Chai L’Israel and Kesher have used Web sites and organizations sympathetic to their respective sides to marshal voters via the discount fares. Under their nonprofit organization status in the United States, neither can legally “screen” flight applicants for political views.

A Chai L’Israel spokesman said the group screens would-be travelers for voting eligibility (by examining citizenship identification numbers and passports) but would not comment on allegations raised in some publications that it was denying tickets to people it suspected would vote for leftists.

The spokesman, who agreed to discuss Chai L’Israel’s program only if he would not be identified, said the group is concentrating on next week’s primary elections.

“We don’t believe there will be a second round. . . . We think this will be a one-shot deal” and that Israelis “will wake up on the 18th and have Netanyahu as our prime minister once again,” the spokesman said.

A recorded telephone message at the organization’s New York City headquarters informs callers that because of an “overwhelming response” there are no more tickets available.
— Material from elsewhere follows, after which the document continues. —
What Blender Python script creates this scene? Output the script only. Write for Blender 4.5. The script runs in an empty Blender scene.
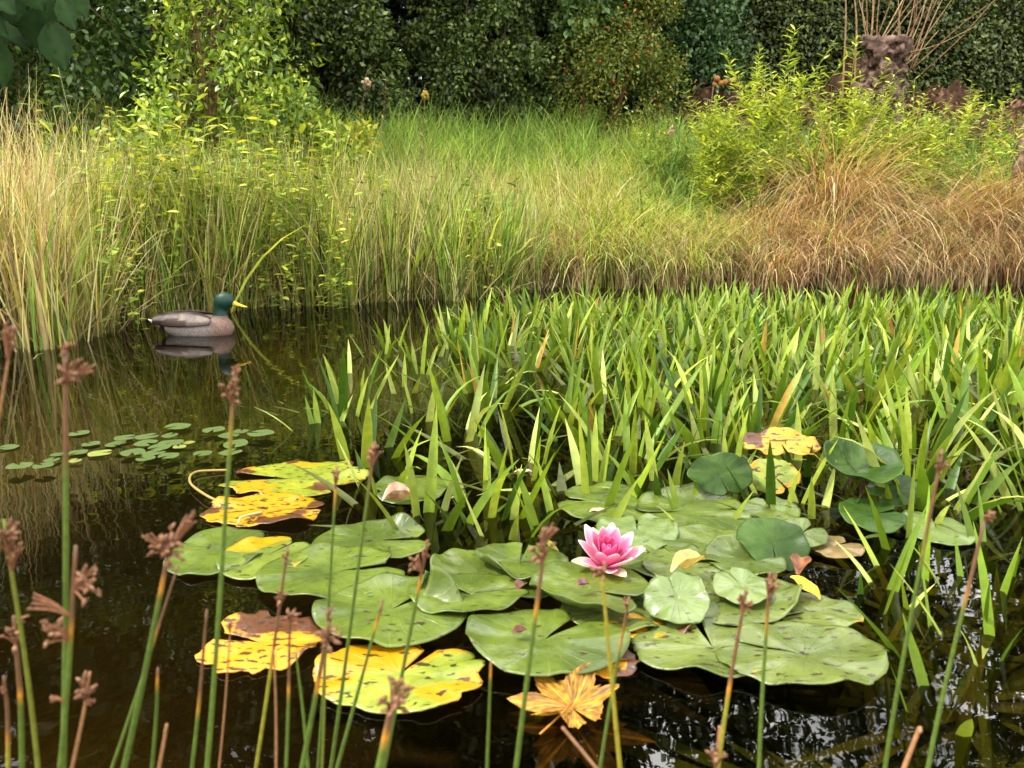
import bpy, math, random
import numpy as np
from mathutils import Matrix, Vector

rng = np.random.default_rng(11)
random.seed(11)
R = math.radians
SC = bpy.context.scene
COL = SC.collection

# ------------------------------------------------------------------ camera, sky, sun, exposure
CAM_H, FPX, PITCH = 0.72, 745.0, R(12.7)
cam_d = bpy.data.cameras.new('camera')
cam = bpy.data.objects.new('camera', cam_d)
COL.objects.link(cam)
cam.location = (0, 0, CAM_H)
cam.rotation_euler = (R(90) - PITCH, 0, 0)
cam_d.sensor_width = 36
cam_d.lens = 36 * FPX / 1024
cam_d.clip_start = 0.05
cam_d.clip_end = 2000
cam_d.dof.use_dof = True
cam_d.dof.focus_distance = 3.0
cam_d.dof.aperture_fstop = 8.0
SC.camera = cam

SUN_EL, SUN_AZ = R(56), R(-100)          # azimuth clockwise from +Y (away from the camera)
world = bpy.data.worlds.new("World")
SC.world = world
world.use_nodes = True
wn, wl = world.node_tree.nodes, world.node_tree.links
wn.clear()
w_out = wn.new('ShaderNodeOutputWorld')
w_bg = wn.new('ShaderNodeBackground')
w_sky = wn.new('ShaderNodeTexSky')
w_sky.sky_type = 'NISHITA'
w_sky.sun_disc = False
w_sky.sun_elevation = SUN_EL
w_sky.sun_rotation = SUN_AZ
w_sky.dust_density = 2.5
w_tc = wn.new('ShaderNodeTexCoord')
w_no = wn.new('ShaderNodeTexNoise')
w_no.inputs['Scale'].default_value = 3.2
w_no.inputs['Detail'].default_value = 6
w_rm = wn.new('ShaderNodeValToRGB')
w_rm.color_ramp.elements[0].position = 0.36
w_rm.color_ramp.elements[1].position = 0.56
w_mx = wn.new('ShaderNodeMix')
w_mx.data_type = 'RGBA'
w_dt = wn.new('ShaderNodeVectorMath'); w_dt.operation = 'DOT_PRODUCT'
w_dt.inputs[1].default_value = (.36, .70, .62)
w_mr = wn.new('ShaderNodeMapRange'); w_mr.interpolation_type = 'SMOOTHSTEP'
w_mr.inputs['From Min'].default_value = .84; w_mr.inputs['From Max'].default_value = .985
w_cl = wn.new('ShaderNodeMix'); w_cl.data_type = 'RGBA'                    # extra-bright cloud patch added ahead right to whiten the water's sky glints
w_cl.inputs['A'].default_value = (18.0, 17.9, 17.5, 1); w_cl.inputs['B'].default_value = (62, 61, 59, 1)
wl.new(w_tc.outputs['Generated'], w_dt.inputs[0]); wl.new(w_dt.outputs['Value'], w_mr.inputs['Value'])
wl.new(w_mr.outputs['Result'], w_cl.inputs['Factor']); wl.new(w_cl.outputs['Result'], w_mx.inputs['B'])
wl.new(w_tc.outputs['Generated'], w_no.inputs['Vector'])
wl.new(w_no.outputs['Fac'], w_rm.inputs['Fac'])
wl.new(w_rm.outputs['Color'], w_mx.inputs['Factor'])
wl.new(w_sky.outputs['Color'], w_mx.inputs['A'])
wl.new(w_mx.outputs['Result'], w_bg.inputs['Color'])
wl.new(w_bg.outputs['Background'], w_out.inputs['Surface'])
w_bg.inputs['Strength'].default_value = 0.12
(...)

The group has organized flights, totaling more than 5,000 passengers, from Toronto, New York, Miami, Chicago and Los Angeles. The response from Los Angeles has been “excellent,” even though this city “has been a somewhat difficult community to break into,” the spokesman said.

Advertisement

Kesher officials said they have booked space on flights from Toronto, Montreal, New York, Boston, Chicago, Miami and San Francisco in addition to Los Angeles. Kesher co-founder Udi Behr, a jewelry designer in New York, said the group expects to meet its goal of sending 3,000 to 5,000 voters to Israel from North America.

Both organizations also are appealing to smaller numbers of voters in some European cities.
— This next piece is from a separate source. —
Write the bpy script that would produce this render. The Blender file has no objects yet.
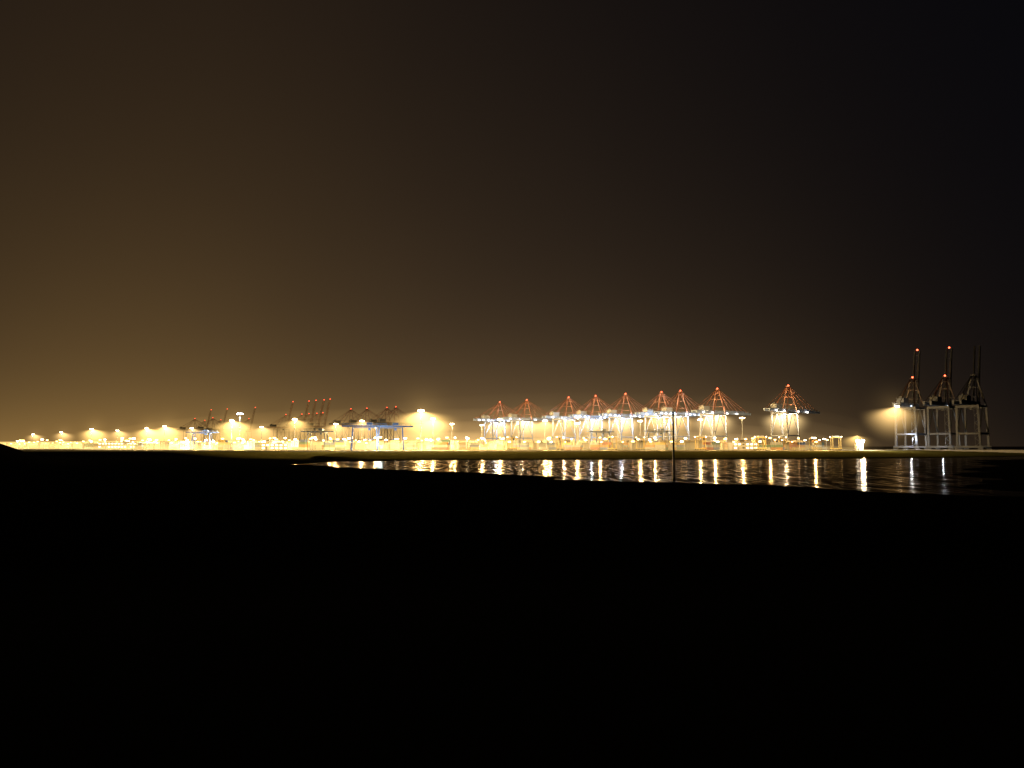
import bpy, bmesh, math, random
import numpy as np
from mathutils import Vector, Matrix, noise
random.seed(7)
sc = bpy.context.scene
sc.view_settings.view_transform = 'Standard'
sc.view_settings.look = 'None'
sc.view_settings.exposure = 0
COL = sc.collection
F = 804.0
CAMZ = 9.0
def bx(px, d):            # bearing -> world x at depth d
    return (px - 512) / F * d

# ------------------------------------------------------------------ materials
def new_mat(name):
    m = bpy.data.materials.new(name); m.use_nodes = True
    m.node_tree.nodes.clear()
    return m, m.node_tree.nodes, m.node_tree.links
def paint(name, col, rough=0.5, var=0.25, scale=0.6, metal=0.0):
    m, N, L = new_mat(name)
    o = N.new('ShaderNodeOutputMaterial'); p = N.new('ShaderNodeBsdfPrincipled')
    tc = N.new('ShaderNodeTexCoord'); nz = N.new('ShaderNodeTexNoise')
    nz.inputs['Scale'].default_value = scale; nz.inputs['Detail'].default_value = 4
    mx = N.new('ShaderNodeMix'); mx.data_type = 'RGBA'
    mx.inputs[6].default_value = (*[c * (1 - var) for c in col], 1)
    mx.inputs[7].default_value = (*[min(1, c * (1 + var)) for c in col], 1)
    L.new(tc.outputs['Object'], nz.inputs['Vector']); L.new(nz.outputs['Fac'], mx.inputs[0])
    L.new(mx.outputs[2], p.inputs['Base Color'])
    p.inputs['Roughness'].default_value = rough; p.inputs['Metallic'].default_value = metal
    L.new(p.outputs[0], o.inputs[0]); return m
def emit(name, col, s):
    m, N, L = new_mat(name)
    o = N.new('ShaderNodeOutputMaterial'); e = N.new('ShaderNodeEmission')
    e.inputs[0].default_value = (*col, 1); e.inputs[1].default_value = s
    L.new(e.outputs[0], o.inputs[0]); return m
M_leg = paint('crane_leg_paint', (.2, .21, .24))
M_blue = paint('crane_boom_paint', (.26, .32, .44))
M_red = paint('crane_pylon_paint', (.3, .115, .06))
M_sil = paint('silhouette_paint', (.03, .033, .04))  # crane paint darkened to read as a night silhouette
M_sil2 = paint('silhouette_dark_paint', (.016, .018, .022))  # darker silhouette copy, shade put into the paint
M_blk = paint('silhouette_black_paint', (.004, .004, .005))  # near-black copy, unlit shade put into the paint
M_mid = paint('dimmed_grey_paint', (.06, .065, .08))  # dim lighting of the end cranes put into the colour
M_midg = paint('dimmed_girder_paint', (.14, .15, .17))  # same painted dimming, kept lighter for girders
M_silred = paint('silhouette_red_paint', (.10, .03, .02))  # red copy darkened for far silhouettes
M_deep = paint('dimmed_red_paint', (.035, .014, .01))  # pylon red darkened to paint in the dim light
M_faint = paint('glow_toned_paint', (.24, .13, .07))  # toned towards the glow behind, haze put into the colour
M_grey = paint('steel_grey', (.3, .31, .33))
M_house = paint('machinery_house_paint', (.3, .3, .3))
M_dark = paint('dark_steel', (.02, .02, .022))
M_galv = paint('galvanised_steel', (.35, .35, .34), 0.45, metal=.3)
M_glass = paint('tinted_glass', (.03, .04, .05), 0.1)
M_white = paint('grey_cladding', (.3, .29, .26), scale=.2)
M_roof = paint('roof_sheet', (.2, .2, .2), scale=.3)
M_rgantry = paint('gantry_paint', (.06, .09, .16))
M_yellow = paint('carrier_paint', (.55, .38, .06))
E_red = emit('red_lamp', (1, .10, .04), 9)
E_reddim = emit('red_lamp_dim', (1, .08, .03), 4)
E_flood = emit('flood_lamp', (1, .82, .5), 60)
E_floodw = emit('flood_lamp_white', (1, .93, .8), 45)
E_blue = emit('flood_lamp_cool', (.65, .82, 1), 40)
E_sod = emit('sodium_lamp', (1, .52, .13), 22)
E_wht = emit('street_lamp_white', (1, .8, .45), 32)
E_win = emit('lit_window', (1, .8, .45), 6)
E_dimlamp = emit('dim_lamp', (.7, .85, 1), 6)

# ------------------------------------------------------------------ mesh helpers
def beam(bm, a, b, w, h=None):
    if h is None: h = w
    a = Vector(a); b = Vector(b); d = b - a; ln = d.length
    if ln < 1e-6: return
    x = d.normalized()
    up = Vector((0, 0, 1)) if abs(x.z) < .95 else Vector((1, 0, 0))
    y = up.cross(x).normalized(); z = x.cross(y)
    vs = []
    for s in (0, ln):
        for (p, q) in ((-1, -1), (1, -1), (1, 1), (-1, 1)):
            vs.append(bm.verts.new(a + x * s + y * (p * w / 2) + z * (q * h / 2)))
    for f in ((0, 1, 2, 3), (7, 6, 5, 4), (0, 4, 5, 1), (1, 5, 6, 2), (2, 6, 7, 3), (3, 7, 4, 0)):
        bm.faces.new([vs[i] for i in f])
def boxm(bm, c, s):
    beam(bm, (c[0] - s[0] / 2, c[1], c[2]), (c[0] + s[0] / 2, c[1], c[2]), s[1], s[2])
def rod(bm, a, b, r1, r2=None, n=8):
    if r2 is None: r2 = r1
    a = Vector(a); b = Vector(b); x = (b - a).normalized()
    up = Vector((0, 0, 1)) if abs(x.z) < .95 else Vector((1, 0, 0))
    y = up.cross(x).normalized(); z = x.cross(y)
    A = []; B = []
    for i in range(n):
        t = 2 * math.pi * i / n; o = y * math.cos(t) + z * math.sin(t)
        A.append(bm.verts.new(a + o * r1)); B.append(bm.verts.new(b + o * r2))
    for i in range(n):
        j = (i + 1) % n; bm.faces.new((A[i], A[j], B[j], B[i]))
    bm.faces.new(A[::-1]); bm.faces.new(B)
def ball(bm, c, r):
    bmesh.ops.create_icosphere(bm, subdivisions=2, radius=r, matrix=Matrix.Translation(c))
def mk(name, fn, mat, parent=None, loc=None):
    bm = bmesh.new(); fn(bm)
    bmesh.ops.recalc_face_normals(bm, faces=bm.faces)
    me = bpy.data.meshes.new(name); bm.to_mesh(me); bm.free()
    me.materials.append(mat)
    o = bpy.data.objects.new(name, me); COL.objects.link(o)
    if parent: o.parent = parent
    if loc: o.location = loc
    return o
def empty(name, loc=(0, 0, 0), rz=0):
    o = bpy.data.objects.new(name, None); o.location = loc; o.rotation_euler = (0, 0, rz)
    COL.objects.link(o); return o
def tag(o, label, cat, group=None):
    o['label'] = label; o['category'] = cat
    if group: o['group'] = group
def clone(root, loc, rz=0):
    def rec(o, par):
        c = o.copy(); COL.objects.link(c)
        if par: c.parent = par; c.matrix_parent_inverse = o.matrix_parent_inverse
        for ch in o.children:
            if ch.type != 'LIGHT': rec(ch, c)
        return c
    r = rec(root, None); r.location = loc; r.rotation_euler = (0, 0, rz); return r
def add_light(par, loc, energy, col, kind='POINT', rad=.8, angle=150, name='lamp_light'):
    l = bpy.data.lights.new(name, kind); l.energy = energy; l.color = col
    l.shadow_soft_size = rad
    if kind == 'SPOT': l.spot_size = math.radians(angle); l.spot_blend = .5
    o = bpy.data.objects.new(name, l); COL.objects.link(o); o.location = loc
    if par: o.parent = par
    return o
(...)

Behr said Kesher was founded less than a year ago to give voice to Israelis not affiliated with conservative or religious factions.

“I thought of the many lobbies in Israel, there was nobody who represented just regular Israelis,” Behr said.

He added that the upcoming elections gave impetus to the new group, which he said will continue to be active after the ballots are cast. He said Kesher appeals to many younger, well-educated, nonreligious Israelis who have served in the army or demonstrated their commitment to Israel in other ways and who want a say in its future.

The group has met its strongest welcome on the East Coast and in the San Francisco Bay Area, particularly in the high-tech Silicon Valley, he said. The response in Los Angeles is “not major,” he acknowledged. He estimated that the group will attract 200 to 600 passengers from the Southland with its discount election fares for the June 1 runoff. (Estimates put the Los Angeles Israeli community at upward of 50,000.)

Advertisement

Tom Tugend, a Los Angeles-based journalist who writes for several Jewish publications and recently did a story for the Jewish Journal about the fly-in campaigns, said there “doesn’t seem to be a lot of activity” on either side among Los Angeles Israelis regarding plans to vote.

“I’m not sure why, other than some somewhat vague notions I’ve heard that Los Angeles is a little more laid back and a little less politically involved than places like the Silicon Valley,” he said.